* _EXERCISE INSTRUCTIONS_: Output the full listing below exactly as it reads, and skip anything that is a picture.

════════════════════

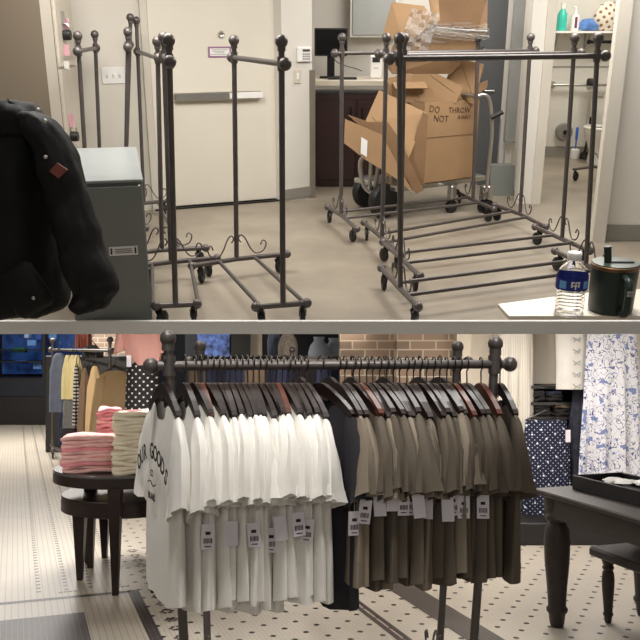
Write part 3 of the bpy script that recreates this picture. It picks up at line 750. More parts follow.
loop = cat([V((p.x, p.y, p.z)) for p in side], 5, closed=True); fr.tube(loop+[loop[0]], .02, 8)
for t in (.35, .65): fr.tube([side[0].lerp(side[1], t), side[4].lerp(side[3], t)], .018, 8)
part('nose_frame', fr, m_chrome, tr, smooth=True)
hp = [iT @ ony(MU, x, y, c1.y+.15) for x, y in ((478, 96), (485, 95), (490, 102), (492, 130), (489, 165), (486, 192))]
part('handle_frame', MB().tube(cat(hp, 5), .016, 10).tube(cat([p+V((.0, .4, 0)) for p in hp], 5), .016, 10).tube([hp[0], hp[0]+V((0, .4, 0))], .02), m_chrome, tr, smooth=True)
g_ = [iT @ ony(MU, x, y, c1.y+.12) for x, y in ((491, 118), (503, 112))]
part('grip', MB().tube(g_, .02, 10), m_black, tr, smooth=True)
for x, y in ((452, 192), (484, 197), (489, 188)):
    c = iT @ ony(MU, x, y, c1.y+.2); r_ = .06
    cs = part('caster', MB().box((c.x, c.y, .19), (.07, .07, .13), bev=.01), m_chrome, tr)
    part('wheel', MB().lathe([(.001, -.02), (r_, -.02), (r_, .02), (.001, .02)], seg=18).xf(Matrix.Translation((c.x, c.y, r_)) @ Matrix.Rotation(PI/2, 4, 'X')), m_black, cs, smooth=True)
# big open carton with handwriting
hb = ony(MU, 450, 101, (c1.y+c2.y)/2).z-zdeck
tk = .006; dbox = .5
def carton(mb, w, d, h, t=.006, x0=0, floor=True):
    mb.box((x0+w/2, 0+t/2, h/2), (w, t, h)).box((x0+w/2, d-t/2, h/2), (w, t, h)).box((x0+t/2, d/2, h/2), (t, d, h)).box((x0+w-t/2, d/2, h/2), (t, d, h))
    if floor: mb.box((x0+w/2, d/2, t/2), (w, d, t))
    return mb
bc = empty('cardboard_carton', 'big open carton with DO NOT THROW AWAY handwritten on its side', 'box', None, M=oriented(V((c1.x, c1.y, zdeck)), yaw))
part('carton_walls', carton(MB(), wbx, dbox, hb), m_card, bc)
part('tape_seam', MB().box((wbx/2, -.002, hb*.57), (wbx-.01, .003, .005)), m_card2, bc)
for t_, x, z_, s_, rz_ in (('DO', .18, .91, .075, .1), ('NOT', .3, .79, .075, .15), ('THROW', .63, .88, .065, .2), ('AWAY', .72, .79, .05, .2)):
    o = part('handwriting', text_mesh(t_, s_*1.1, m_pen, bold=-.008), m_pen, bc)
    o.matrix_basis = Matrix.Translation((wbx*x, -.004, hb*z_)) @ Matrix.Rotation(PI/2, 4, 'X') @ Matrix.Rotation(rz_, 4, 'Z') @ Matrix.Rotation(-.25, 4, 'Z')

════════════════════

* _RESPONSE_:
Write part 3 of the bpy script that recreates this picture. It picks up at line 750. More parts follow.
loop = cat([V((p.x, p.y, p.z)) for p in side], 5, closed=True); fr.tube(loop+[loop[0]], .02, 8)
for t in (.35, .65): fr.tube([side[0].lerp(side[1], t), side[4].lerp(side[3], t)], .018, 8)
part('nose_frame', fr, m_chrome, tr, smooth=True)
hp = [iT @ ony(MU, x, y, c1.y+.15) for x, y in ((478, 96), (485, 95), (490, 102), (492, 130), (489, 165), (486, 192))]
part('handle_frame', MB().tube(cat(hp, 5), .016, 10).tube(cat([p+V((.0, .4, 0)) for p in hp], 5), .016, 10).tube([hp[0], hp[0]+V((0, .4, 0))], .02), m_chrome, tr, smooth=True)
g_ = [iT @ ony(MU, x, y, c1.y+.12) for x, y in ((491, 118), (503, 112))]
part('grip', MB().tube(g_, .02, 10), m_black, tr, smooth=True)
for x, y in ((452, 192), (484, 197), (489, 188)):
    c = iT @ ony(MU, x, y, c1.y+.2); r_ = .06
    cs = part('caster', MB().box((c.x, c.y, .19), (.07, .07, .13), bev=.01), m_chrome, tr)
    part('wheel', MB().lathe([(.001, -.02), (r_, -.02), (r_, .02), (.001, .02)], seg=18).xf(Matrix.Translation((c.x, c.y, r_)) @ Matrix.Rotation(PI/2, 4, 'X')), m_black, cs, smooth=True)
# big open carton with handwriting
hb = ony(MU, 450, 101, (c1.y+c2.y)/2).z-zdeck
tk = .006; dbox = .5
def carton(mb, w, d, h, t=.006, x0=0, floor=True):
    mb.box((x0+w/2, 0+t/2, h/2), (w, t, h)).box((x0+w/2, d-t/2, h/2), (w, t, h)).box((x0+t/2, d/2, h/2), (t, d, h)).box((x0+w-t/2, d/2, h/2), (t, d, h))
    if floor: mb.box((x0+w/2, d/2, t/2), (w, d, t))
    return mb
bc = empty('cardboard_carton', 'big open carton with DO NOT THROW AWAY handwritten on its side', 'box', None, M=oriented(V((c1.x, c1.y, zdeck)), yaw))
part('carton_walls', carton(MB(), wbx, dbox, hb), m_card, bc)
part('tape_seam', MB().box((wbx/2, -.002, hb*.57), (wbx-.01, .003, .005)), m_card2, bc)
for t_, x, z_, s_, rz_ in (('DO', .18, .91, .075, .1), ('NOT', .3, .79, .075, .15), ('THROW', .63, .88, .065, .2), ('AWAY', .72, .79, .05, .2)):
    o = part('handwriting', text_mesh(t_, s_*1.1, m_pen, bold=-.008), m_pen, bc)
    o.matrix_basis = Matrix.Translation((wbx*x, -.004, hb*z_)) @ Matrix.Rotation(PI/2, 4, 'X') @ Matrix.Rotation(rz_, 4, 'Z') @ Matrix.Rotation(-.25, 4, 'Z')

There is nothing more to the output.